* **Data block**:
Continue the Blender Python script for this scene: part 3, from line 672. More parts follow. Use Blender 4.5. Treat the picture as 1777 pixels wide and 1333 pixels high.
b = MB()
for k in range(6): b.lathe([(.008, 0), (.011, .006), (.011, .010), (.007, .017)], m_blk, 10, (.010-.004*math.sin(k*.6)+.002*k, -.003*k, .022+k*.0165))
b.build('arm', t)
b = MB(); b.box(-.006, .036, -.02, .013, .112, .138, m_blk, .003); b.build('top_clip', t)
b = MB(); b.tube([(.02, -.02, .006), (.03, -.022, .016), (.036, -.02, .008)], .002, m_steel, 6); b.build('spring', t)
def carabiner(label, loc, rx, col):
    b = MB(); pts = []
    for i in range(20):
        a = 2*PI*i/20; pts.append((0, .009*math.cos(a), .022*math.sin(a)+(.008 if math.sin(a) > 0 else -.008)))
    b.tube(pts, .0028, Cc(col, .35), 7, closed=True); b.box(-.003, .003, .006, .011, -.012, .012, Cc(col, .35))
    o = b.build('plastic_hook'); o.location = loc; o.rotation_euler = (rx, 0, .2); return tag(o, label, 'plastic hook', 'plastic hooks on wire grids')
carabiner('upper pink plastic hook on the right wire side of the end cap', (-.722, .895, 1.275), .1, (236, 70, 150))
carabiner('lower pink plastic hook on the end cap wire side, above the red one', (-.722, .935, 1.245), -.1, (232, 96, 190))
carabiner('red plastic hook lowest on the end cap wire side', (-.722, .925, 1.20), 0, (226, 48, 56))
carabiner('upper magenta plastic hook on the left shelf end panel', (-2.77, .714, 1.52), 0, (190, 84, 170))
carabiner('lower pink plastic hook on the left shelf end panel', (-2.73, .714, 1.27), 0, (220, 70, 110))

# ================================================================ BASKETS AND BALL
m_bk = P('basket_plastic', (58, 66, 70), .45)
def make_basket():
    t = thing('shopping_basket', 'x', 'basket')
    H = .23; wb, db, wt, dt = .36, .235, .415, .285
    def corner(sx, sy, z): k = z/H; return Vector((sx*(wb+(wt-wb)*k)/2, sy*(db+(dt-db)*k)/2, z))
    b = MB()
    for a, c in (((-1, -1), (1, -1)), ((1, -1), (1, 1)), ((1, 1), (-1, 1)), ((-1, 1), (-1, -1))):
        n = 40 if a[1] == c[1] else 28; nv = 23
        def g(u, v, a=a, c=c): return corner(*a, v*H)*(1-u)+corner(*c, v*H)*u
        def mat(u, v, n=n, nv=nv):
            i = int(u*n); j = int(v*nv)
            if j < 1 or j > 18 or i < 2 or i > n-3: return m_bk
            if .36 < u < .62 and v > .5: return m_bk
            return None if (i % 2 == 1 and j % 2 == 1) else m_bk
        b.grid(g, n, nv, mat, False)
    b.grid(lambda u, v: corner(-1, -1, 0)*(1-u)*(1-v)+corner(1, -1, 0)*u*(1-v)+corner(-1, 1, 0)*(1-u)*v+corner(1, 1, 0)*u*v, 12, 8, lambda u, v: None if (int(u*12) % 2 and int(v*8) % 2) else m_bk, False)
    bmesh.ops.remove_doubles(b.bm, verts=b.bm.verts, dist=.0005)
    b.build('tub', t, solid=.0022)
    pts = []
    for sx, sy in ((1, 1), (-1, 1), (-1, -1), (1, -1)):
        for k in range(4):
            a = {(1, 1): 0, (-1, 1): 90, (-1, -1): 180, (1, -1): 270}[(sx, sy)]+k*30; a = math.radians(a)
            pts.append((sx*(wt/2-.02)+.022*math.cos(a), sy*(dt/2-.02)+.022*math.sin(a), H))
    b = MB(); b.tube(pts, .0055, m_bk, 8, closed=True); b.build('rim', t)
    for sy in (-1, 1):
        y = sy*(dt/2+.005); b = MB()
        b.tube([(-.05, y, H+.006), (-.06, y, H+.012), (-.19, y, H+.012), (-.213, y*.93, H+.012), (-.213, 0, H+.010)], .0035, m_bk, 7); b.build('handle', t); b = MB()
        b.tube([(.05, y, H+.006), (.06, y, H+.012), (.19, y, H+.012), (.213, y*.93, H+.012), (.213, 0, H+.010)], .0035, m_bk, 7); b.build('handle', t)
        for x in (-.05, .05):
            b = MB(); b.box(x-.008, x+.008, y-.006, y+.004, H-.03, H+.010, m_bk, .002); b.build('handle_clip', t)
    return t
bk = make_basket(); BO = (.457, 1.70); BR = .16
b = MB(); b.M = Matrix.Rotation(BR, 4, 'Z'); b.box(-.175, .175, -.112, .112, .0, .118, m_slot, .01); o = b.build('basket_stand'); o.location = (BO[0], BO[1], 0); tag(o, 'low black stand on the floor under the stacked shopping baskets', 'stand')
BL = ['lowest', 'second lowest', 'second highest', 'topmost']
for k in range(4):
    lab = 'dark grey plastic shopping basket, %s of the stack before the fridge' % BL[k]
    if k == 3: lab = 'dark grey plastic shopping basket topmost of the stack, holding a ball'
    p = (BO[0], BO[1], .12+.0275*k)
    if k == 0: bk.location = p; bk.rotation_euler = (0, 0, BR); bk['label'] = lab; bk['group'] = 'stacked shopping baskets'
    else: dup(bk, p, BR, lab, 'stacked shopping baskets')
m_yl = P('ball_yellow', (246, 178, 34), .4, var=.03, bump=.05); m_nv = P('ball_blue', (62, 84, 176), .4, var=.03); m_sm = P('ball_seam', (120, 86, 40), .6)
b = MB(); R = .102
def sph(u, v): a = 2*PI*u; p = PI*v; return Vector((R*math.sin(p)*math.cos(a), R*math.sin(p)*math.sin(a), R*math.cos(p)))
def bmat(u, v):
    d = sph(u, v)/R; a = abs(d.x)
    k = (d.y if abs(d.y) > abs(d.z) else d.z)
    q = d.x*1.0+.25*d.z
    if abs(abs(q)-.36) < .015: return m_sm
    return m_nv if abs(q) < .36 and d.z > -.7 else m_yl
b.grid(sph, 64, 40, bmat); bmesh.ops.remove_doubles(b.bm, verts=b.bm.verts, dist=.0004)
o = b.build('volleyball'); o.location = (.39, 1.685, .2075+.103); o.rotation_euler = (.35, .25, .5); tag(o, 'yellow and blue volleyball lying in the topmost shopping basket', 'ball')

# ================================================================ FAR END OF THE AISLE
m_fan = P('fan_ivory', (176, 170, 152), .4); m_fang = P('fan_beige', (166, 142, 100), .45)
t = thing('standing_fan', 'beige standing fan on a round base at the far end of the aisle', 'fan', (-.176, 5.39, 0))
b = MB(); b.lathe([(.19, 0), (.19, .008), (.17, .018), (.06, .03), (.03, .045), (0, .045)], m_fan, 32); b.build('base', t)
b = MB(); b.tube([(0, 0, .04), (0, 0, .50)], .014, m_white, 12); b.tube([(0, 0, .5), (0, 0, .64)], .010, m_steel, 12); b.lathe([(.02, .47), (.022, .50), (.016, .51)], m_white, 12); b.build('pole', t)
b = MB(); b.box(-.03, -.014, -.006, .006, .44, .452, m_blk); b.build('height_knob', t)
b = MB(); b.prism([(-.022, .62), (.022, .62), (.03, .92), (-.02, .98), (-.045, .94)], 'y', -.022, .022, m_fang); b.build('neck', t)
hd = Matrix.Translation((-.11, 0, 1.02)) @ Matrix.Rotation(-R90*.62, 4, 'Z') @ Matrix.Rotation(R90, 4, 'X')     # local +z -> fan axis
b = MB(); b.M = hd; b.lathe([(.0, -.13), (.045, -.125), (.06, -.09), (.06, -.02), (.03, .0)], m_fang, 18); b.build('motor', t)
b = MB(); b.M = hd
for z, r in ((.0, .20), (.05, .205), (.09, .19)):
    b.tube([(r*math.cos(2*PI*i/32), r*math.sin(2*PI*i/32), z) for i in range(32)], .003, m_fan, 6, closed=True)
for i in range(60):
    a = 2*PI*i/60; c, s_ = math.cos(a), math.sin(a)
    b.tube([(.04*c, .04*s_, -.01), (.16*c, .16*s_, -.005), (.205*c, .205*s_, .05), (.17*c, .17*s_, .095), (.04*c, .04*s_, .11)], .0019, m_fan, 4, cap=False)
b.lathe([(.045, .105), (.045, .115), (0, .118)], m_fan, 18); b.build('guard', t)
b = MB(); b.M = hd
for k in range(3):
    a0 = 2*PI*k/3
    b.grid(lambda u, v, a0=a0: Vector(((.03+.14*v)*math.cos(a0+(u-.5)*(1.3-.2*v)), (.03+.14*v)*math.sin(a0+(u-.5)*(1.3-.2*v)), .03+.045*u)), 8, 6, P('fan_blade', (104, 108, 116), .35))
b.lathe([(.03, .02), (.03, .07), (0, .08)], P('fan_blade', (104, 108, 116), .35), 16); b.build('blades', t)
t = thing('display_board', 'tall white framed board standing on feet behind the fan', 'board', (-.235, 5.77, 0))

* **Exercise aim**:
Write out exactly the lines from the start of the material through the line with "carabiner('lower pink plastic hook on the left". No other output is expected.

* **The completed task**:
Continue the Blender Python script for this scene: part 3, from line 672. More parts follow. Use Blender 4.5. Treat the picture as 1777 pixels wide and 1333 pixels high.
b = MB()
for k in range(6): b.lathe([(.008, 0), (.011, .006), (.011, .010), (.007, .017)], m_blk, 10, (.010-.004*math.sin(k*.6)+.002*k, -.003*k, .022+k*.0165))
b.build('arm', t)
b = MB(); b.box(-.006, .036, -.02, .013, .112, .138, m_blk, .003); b.build('top_clip', t)
b = MB(); b.tube([(.02, -.02, .006), (.03, -.022, .016), (.036, -.02, .008)], .002, m_steel, 6); b.build('spring', t)
def carabiner(label, loc, rx, col):
    b = MB(); pts = []
    for i in range(20):
        a = 2*PI*i/20; pts.append((0, .009*math.cos(a), .022*math.sin(a)+(.008 if math.sin(a) > 0 else -.008)))
    b.tube(pts, .0028, Cc(col, .35), 7, closed=True); b.box(-.003, .003, .006, .011, -.012, .012, Cc(col, .35))
    o = b.build('plastic_hook'); o.location = loc; o.rotation_euler = (rx, 0, .2); return tag(o, label, 'plastic hook', 'plastic hooks on wire grids')
carabiner('upper pink plastic hook on the right wire side of the end cap', (-.722, .895, 1.275), .1, (236, 70, 150))
carabiner('lower pink plastic hook on the end cap wire side, above the red one', (-.722, .935, 1.245), -.1, (232, 96, 190))
carabiner('red plastic hook lowest on the end cap wire side', (-.722, .925, 1.20), 0, (226, 48, 56))
carabiner('upper magenta plastic hook on the left shelf end panel', (-2.77, .714, 1.52), 0, (190, 84, 170))
carabiner('lower pink plastic hook on the left shelf end panel', (-2.73, .714, 1.27), 0, (220, 70, 110))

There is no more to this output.